AFAICT this one is going to take a long time. The current DMD code is quite volatile and internal APIs do change over time. Making it a library would be great but if internals are exposed, it would become a barrier to further development. I don't think we're at the point where we're ready to actually work on this just yet.


T

-- 
Those who don't understand Unix are condemned to reinvent it, poorly.
July 08, 2016
On Thursday, 7 July 2016 at 19:55:51 UTC, Andrei Alexandrescu wrote:
> https://wiki.dlang.org/Vision/2016H2 -- Andrei

I see that this thread has sparked a lot of "ideas for the future". That's a great outcome but many of them don't belong in this vision document, and in fact some probably deserve mention in the vision doc as "great ideas the leadership won't be funding yet - but feel free to drive it yourself if you feel passionate about it".

I think this is important because it would greatly raise satisfaction with the vision doc, if it was more clear "what it is not".

So I'm wondering if there are ways to improve the structure.

1) A link to that action list, placing it in context relative to this doc, and encouraging people to add their ideas like "rust aliases" there instead of here. (Or maybe you have a better place for this, like a forum where such requests are discussed first).

2) A link to a longer-term vision doc.
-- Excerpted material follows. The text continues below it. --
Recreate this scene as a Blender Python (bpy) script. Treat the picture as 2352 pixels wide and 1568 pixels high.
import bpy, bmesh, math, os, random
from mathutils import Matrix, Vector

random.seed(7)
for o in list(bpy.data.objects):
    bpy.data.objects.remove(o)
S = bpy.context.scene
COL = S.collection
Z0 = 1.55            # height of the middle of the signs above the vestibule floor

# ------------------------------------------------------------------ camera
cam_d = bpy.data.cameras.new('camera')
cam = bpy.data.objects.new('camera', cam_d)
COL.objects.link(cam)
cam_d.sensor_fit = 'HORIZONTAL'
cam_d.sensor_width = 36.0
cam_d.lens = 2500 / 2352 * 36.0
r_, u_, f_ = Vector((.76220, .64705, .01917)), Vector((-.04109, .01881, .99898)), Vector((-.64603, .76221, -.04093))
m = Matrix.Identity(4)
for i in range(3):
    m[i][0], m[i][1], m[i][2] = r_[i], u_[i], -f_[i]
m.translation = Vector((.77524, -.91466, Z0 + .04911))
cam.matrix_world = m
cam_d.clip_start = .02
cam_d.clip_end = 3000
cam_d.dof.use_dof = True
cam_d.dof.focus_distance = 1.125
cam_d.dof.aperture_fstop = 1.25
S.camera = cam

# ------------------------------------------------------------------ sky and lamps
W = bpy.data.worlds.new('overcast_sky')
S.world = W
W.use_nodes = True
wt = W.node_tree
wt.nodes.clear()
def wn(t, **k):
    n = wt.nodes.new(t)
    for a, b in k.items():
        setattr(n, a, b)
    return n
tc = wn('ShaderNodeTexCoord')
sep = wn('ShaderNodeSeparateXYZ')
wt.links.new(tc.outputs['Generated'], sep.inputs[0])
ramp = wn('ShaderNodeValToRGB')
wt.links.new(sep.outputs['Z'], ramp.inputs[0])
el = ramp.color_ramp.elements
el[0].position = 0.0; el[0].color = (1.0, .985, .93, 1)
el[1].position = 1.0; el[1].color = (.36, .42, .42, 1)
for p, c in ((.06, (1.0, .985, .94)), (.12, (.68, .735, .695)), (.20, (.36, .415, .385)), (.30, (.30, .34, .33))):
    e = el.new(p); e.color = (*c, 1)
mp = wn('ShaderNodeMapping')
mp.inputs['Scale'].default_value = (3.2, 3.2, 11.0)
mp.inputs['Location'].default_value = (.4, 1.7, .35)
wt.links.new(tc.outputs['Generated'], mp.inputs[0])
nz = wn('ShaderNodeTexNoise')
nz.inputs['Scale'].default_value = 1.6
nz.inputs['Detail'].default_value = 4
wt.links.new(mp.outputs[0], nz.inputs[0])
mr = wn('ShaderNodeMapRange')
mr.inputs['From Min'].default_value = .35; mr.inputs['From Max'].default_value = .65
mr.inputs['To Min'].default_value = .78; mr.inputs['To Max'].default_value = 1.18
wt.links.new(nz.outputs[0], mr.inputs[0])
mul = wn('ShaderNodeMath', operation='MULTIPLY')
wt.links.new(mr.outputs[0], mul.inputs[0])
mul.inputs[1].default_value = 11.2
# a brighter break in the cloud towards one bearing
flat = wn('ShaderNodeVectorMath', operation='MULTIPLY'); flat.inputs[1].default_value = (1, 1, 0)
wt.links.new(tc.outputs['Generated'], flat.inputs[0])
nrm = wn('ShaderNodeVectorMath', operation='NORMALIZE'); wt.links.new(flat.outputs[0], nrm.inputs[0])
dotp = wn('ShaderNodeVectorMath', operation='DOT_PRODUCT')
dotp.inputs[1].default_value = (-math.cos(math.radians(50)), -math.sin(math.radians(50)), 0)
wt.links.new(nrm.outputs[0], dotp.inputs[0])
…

The question I posted recently in "general", about the evolution of the language, is the kind of thing I would want to see answered there. Another kind of thing is anything "long term strategic" that isn't a priority right now - e.g. pain points for new adopters that "we can't work on yet" (e.g. "there are 3 compilers, and many practitioners end up installing at least 2 of them"). And generally, I'd like a place that sets long term expectations, e.g. the rate of future deprecation of existing features in the language and in Phobos.